Chancellor Rishi Sunak

Tony Danker, CBI director general, said the move ”will cause a sharp intake of breath for many businesses” and sends a worrying signal to those planning to invest in the UK.

Stella Amiss, tax partner at PwC, told The Yorkshire Post that the intended tax rise was at the upper end of her firm’s predictions.

“The good news is that it is two years away so it is not an immediate hike,” she said.

“He is giving away with one hand a few decent reliefs. Those reliefs are really good news and will hopefully help drive some immediate investment by companies. That is played out by this hike in Corporation Tax which of course comes in 2023 and when these reliefs disappear. By the time you get to 2023 you will have an increased Corporation Tax rate, those reliefs we have been given and have got used will fall away. What next?”

Ms Amiss said a headline tax rate is always a signal to potential investors from overseas.

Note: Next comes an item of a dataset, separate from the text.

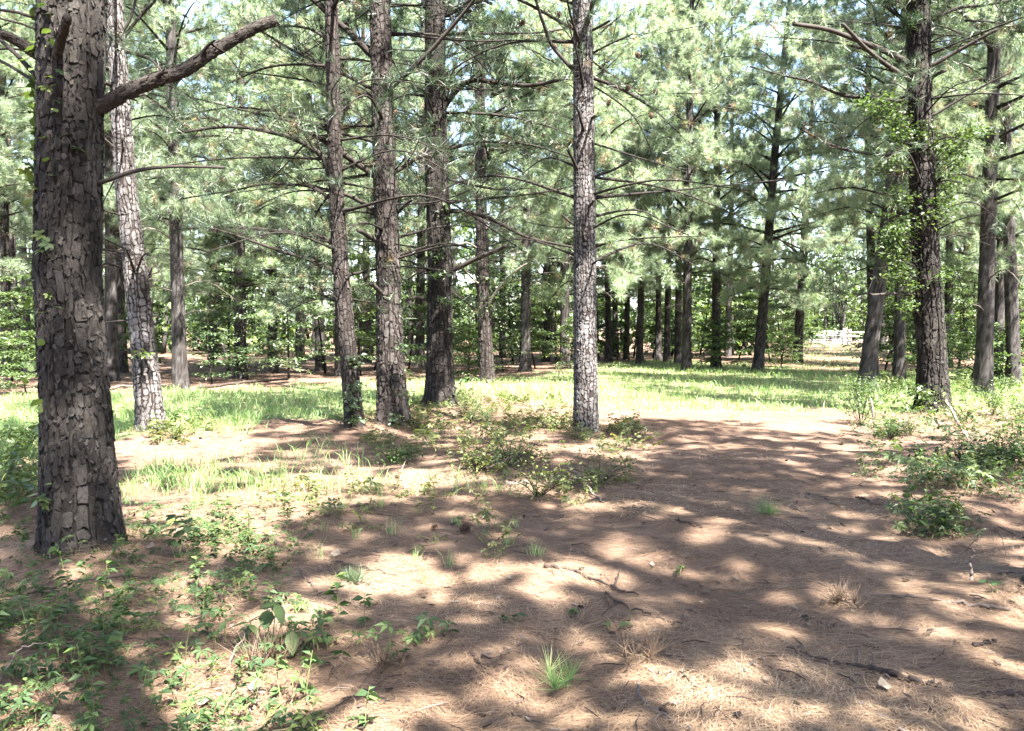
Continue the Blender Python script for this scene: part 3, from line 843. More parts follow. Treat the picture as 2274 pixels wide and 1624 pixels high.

And while the planned rise will still leave Britain with a lower tax rate than other G7 nations it could still leave the nation at a competitive disadvantage.

“Often people will not look at what lies below that and will look at the headline tax rate,” she said.

“Twenty five per cent is a lot higher than what we have got today and the fact that it is going up to such a degree will send a message to inbound investors.”

Armoghan Mohammed, inset, PwC’s regional chairman for the North, said the Chancellor had been in an “unenviable position”.

“He has to balance supporting the economy to moving to a time where the economy supports the repayment of the most significant debt that we’ve had in peacetime.

“Through that what he is saying is there’s going to be a heavy burden on business to help repay some of that debt.”

Conservative MP for Haltemprice and Howden, David Davis, said the tax increases would “suppress investment”.

He said: “That will have precisely the deterrent effect I worry about with respect to inward investment.”

But Dr Adam Marshall, Director General of the BCC, said the tax hike was blunted by the new incentives for investment and lower rates for the smallest firms.